According to this article in the Economist, the Fed runs certain stress tests without exposing the inner workings to the banks:

http://www.economist.com/news/finance-and-economics/21665039...

If people are afraid of releasing the car's code, the agency doing the emission testing could make it a bit less obvious when the car is being tested. That would make it harder to cheat.




> If people are afraid of releasing the car's code, the agency doing the emission testing could make it a bit less obvious when the car is being tested. That would make it harder to cheat.

I'd say requiring the release of all source code involved in or connected to control circuitry in the car (i.e. anything other than in-vehicle dash systems that are completely isolated from CAN, etc.) would be reasonable. The safety concerns outweigh any proprietary benefit to the companies involved.

It would also create a lot of pressure for the manufacturers to actually isolate the non-critical value-add parts from the critical keep-the-car-driving parts, which would increase security.


Exactly.

I made some ignorant comments about the legitimacy of how much pollution is actually caused by these cars considering "tailpipe" emissions tests are a thing where the test is segregated from the car's computer system entirely, and we haven't heard much about these types of tests failing.

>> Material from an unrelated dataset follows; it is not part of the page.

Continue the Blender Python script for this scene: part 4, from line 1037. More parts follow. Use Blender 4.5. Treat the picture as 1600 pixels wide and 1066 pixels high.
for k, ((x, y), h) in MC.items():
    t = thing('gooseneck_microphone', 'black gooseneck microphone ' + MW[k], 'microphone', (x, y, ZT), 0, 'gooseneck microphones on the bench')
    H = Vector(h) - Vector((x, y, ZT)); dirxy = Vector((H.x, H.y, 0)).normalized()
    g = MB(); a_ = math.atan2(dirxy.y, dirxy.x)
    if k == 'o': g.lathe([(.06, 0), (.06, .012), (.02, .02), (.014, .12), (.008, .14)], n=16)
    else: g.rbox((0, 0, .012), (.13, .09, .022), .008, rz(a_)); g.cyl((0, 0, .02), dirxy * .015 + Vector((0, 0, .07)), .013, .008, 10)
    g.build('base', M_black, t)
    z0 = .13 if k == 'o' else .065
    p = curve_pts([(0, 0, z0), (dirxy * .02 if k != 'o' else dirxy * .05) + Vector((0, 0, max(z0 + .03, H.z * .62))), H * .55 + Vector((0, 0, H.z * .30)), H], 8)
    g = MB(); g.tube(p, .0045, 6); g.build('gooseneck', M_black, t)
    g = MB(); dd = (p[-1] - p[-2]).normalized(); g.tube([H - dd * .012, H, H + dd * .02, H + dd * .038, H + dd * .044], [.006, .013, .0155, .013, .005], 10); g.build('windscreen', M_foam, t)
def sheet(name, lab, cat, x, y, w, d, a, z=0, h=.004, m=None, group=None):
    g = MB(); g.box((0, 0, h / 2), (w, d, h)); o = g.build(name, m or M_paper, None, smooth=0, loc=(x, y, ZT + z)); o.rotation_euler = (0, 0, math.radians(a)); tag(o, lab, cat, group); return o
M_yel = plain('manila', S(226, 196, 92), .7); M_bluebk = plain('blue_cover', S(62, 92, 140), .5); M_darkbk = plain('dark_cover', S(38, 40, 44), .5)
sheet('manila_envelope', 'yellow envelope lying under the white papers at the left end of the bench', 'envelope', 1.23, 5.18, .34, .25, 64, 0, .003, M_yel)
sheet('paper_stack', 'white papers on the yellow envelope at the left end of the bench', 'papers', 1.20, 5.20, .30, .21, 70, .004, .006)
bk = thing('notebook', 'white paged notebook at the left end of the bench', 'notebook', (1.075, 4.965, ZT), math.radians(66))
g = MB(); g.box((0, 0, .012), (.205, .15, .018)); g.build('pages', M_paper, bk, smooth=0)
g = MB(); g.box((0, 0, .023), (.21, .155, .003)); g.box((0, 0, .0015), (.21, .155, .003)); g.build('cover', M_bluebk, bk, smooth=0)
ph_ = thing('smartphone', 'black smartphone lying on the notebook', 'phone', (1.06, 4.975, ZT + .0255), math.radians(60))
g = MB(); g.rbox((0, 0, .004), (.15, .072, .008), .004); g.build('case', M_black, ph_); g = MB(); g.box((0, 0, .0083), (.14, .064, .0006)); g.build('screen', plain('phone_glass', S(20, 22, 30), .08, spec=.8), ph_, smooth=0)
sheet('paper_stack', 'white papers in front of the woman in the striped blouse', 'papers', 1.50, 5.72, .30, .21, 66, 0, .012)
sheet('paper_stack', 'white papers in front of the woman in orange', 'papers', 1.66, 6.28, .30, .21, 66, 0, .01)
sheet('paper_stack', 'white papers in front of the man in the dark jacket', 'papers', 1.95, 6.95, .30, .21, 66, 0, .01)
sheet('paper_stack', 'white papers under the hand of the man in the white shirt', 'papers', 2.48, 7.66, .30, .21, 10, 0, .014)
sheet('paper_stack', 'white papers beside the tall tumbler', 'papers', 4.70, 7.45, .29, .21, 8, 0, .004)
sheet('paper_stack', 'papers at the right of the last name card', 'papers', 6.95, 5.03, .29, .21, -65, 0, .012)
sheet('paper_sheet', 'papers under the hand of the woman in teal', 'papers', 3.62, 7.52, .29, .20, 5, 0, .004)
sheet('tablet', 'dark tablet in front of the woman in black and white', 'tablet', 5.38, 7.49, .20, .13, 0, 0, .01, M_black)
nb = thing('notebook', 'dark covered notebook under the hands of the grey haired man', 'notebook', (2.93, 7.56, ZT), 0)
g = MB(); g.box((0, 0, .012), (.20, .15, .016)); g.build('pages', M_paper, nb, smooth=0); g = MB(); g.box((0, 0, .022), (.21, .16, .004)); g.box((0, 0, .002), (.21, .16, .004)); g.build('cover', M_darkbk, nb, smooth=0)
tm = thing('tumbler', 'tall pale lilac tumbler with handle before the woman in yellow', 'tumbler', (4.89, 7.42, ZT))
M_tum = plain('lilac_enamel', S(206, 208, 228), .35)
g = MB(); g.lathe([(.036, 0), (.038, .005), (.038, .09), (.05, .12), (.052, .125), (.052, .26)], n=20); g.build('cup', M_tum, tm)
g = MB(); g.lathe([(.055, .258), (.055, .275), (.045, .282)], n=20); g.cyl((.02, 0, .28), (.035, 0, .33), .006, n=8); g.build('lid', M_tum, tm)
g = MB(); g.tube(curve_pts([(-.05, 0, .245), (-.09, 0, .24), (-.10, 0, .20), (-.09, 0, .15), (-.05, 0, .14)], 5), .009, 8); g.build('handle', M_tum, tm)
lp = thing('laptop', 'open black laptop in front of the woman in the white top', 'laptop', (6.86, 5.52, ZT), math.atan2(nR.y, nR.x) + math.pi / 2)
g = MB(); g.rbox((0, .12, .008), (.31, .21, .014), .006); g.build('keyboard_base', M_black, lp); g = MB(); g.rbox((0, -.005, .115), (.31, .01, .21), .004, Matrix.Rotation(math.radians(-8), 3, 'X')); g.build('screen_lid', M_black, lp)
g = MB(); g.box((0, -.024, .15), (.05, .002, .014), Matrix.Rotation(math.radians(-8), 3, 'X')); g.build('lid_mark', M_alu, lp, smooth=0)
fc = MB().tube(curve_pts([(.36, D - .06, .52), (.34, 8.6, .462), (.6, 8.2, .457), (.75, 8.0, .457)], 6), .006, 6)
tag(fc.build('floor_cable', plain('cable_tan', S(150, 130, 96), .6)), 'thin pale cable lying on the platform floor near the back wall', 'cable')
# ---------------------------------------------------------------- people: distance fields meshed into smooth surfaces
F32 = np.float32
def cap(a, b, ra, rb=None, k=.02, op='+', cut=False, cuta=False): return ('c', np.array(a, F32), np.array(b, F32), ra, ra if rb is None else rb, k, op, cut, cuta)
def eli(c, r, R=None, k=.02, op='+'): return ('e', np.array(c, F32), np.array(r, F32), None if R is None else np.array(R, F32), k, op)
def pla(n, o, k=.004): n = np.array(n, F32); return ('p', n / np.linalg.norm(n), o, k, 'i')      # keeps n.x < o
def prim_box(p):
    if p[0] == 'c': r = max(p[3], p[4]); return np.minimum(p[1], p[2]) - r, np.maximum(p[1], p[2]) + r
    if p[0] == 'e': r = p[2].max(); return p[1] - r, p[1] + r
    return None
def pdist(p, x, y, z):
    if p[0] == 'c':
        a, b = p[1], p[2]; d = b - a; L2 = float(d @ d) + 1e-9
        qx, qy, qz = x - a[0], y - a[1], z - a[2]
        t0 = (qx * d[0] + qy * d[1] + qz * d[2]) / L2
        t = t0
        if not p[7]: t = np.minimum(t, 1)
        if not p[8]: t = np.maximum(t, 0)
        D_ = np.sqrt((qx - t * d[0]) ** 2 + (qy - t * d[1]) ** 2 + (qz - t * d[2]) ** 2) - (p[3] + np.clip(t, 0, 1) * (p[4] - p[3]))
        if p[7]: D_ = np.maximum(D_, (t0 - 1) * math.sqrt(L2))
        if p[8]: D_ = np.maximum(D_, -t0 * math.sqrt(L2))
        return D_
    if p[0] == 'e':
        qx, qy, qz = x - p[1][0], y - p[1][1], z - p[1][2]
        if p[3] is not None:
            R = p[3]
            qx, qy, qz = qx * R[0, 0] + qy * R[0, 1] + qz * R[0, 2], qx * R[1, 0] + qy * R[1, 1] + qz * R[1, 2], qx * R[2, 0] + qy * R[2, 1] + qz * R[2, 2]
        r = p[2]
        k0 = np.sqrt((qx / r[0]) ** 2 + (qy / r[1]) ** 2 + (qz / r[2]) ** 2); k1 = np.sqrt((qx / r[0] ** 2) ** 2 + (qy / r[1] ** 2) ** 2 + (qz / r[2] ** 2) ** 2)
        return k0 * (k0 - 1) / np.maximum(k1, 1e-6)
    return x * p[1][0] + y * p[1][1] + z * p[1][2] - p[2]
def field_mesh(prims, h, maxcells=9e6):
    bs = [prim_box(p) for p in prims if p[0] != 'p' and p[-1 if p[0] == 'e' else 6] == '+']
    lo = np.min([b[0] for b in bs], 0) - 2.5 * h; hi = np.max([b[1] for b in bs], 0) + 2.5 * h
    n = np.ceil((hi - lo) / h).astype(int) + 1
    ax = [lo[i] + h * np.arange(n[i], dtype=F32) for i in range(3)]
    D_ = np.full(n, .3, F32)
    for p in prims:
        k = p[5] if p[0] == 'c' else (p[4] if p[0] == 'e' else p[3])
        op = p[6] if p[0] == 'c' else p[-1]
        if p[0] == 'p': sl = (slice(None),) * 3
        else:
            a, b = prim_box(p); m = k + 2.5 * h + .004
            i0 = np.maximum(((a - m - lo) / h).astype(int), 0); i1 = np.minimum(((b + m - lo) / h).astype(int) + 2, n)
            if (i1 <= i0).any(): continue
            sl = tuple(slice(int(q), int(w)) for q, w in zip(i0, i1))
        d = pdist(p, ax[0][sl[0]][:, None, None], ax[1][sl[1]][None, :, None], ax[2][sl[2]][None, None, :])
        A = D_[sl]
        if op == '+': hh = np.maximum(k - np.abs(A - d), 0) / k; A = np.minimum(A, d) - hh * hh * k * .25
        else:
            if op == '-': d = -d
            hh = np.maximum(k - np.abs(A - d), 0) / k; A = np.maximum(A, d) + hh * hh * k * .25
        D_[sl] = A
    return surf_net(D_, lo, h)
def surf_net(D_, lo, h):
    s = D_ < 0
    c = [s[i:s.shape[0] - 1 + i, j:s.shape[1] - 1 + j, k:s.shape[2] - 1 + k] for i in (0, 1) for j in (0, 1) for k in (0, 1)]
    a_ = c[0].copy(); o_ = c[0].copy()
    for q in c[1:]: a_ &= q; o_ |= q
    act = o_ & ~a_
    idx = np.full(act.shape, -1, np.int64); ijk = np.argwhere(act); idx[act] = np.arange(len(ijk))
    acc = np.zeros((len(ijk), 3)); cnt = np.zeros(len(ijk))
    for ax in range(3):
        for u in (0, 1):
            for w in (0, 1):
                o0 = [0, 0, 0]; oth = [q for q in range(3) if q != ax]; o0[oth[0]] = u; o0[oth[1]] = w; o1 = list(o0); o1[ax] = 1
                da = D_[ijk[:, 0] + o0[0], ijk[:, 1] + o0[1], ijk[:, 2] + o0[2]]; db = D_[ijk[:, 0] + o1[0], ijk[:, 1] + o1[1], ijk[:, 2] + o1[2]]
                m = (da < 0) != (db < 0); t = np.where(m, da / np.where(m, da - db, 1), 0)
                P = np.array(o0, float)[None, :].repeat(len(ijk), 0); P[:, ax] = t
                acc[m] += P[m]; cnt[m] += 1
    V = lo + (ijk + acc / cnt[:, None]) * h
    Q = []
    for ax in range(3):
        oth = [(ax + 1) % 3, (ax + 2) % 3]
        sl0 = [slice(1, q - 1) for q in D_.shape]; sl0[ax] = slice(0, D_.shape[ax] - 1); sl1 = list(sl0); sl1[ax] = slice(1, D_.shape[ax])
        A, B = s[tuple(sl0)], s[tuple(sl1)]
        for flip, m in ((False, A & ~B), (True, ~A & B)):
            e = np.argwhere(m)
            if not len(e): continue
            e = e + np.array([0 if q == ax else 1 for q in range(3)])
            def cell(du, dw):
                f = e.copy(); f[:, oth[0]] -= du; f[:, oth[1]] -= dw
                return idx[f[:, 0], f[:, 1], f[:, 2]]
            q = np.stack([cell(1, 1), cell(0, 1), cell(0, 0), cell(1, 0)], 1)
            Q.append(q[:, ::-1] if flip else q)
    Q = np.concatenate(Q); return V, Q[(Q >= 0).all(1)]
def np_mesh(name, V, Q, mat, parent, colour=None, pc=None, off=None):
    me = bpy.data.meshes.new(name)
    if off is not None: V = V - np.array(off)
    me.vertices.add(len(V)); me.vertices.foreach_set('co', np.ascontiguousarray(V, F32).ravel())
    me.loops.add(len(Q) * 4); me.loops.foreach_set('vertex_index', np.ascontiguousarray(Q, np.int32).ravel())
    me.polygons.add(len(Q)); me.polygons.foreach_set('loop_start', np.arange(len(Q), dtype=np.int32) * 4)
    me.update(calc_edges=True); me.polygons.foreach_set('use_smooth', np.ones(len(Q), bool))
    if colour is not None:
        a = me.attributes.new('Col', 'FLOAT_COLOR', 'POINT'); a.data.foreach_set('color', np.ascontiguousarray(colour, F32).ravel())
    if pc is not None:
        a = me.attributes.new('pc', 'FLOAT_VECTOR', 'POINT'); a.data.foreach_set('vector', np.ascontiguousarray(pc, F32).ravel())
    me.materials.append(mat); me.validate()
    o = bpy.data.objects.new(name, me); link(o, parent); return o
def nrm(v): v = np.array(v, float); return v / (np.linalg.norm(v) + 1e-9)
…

The real question I have is, if the vehicles are actually producing less emissions during the test, how come they can't use the same method to produce less emissions during normal operation? If the "defeat device" had some adverse effects on the car's operation, which I imagine it does, I would also think that it would be apparent when running the test. "Sounds like this car is running on 2 cylinders at 75 RPM..."

Edit: I'm just going to wait for the videos, someone will eventually detail what's going on.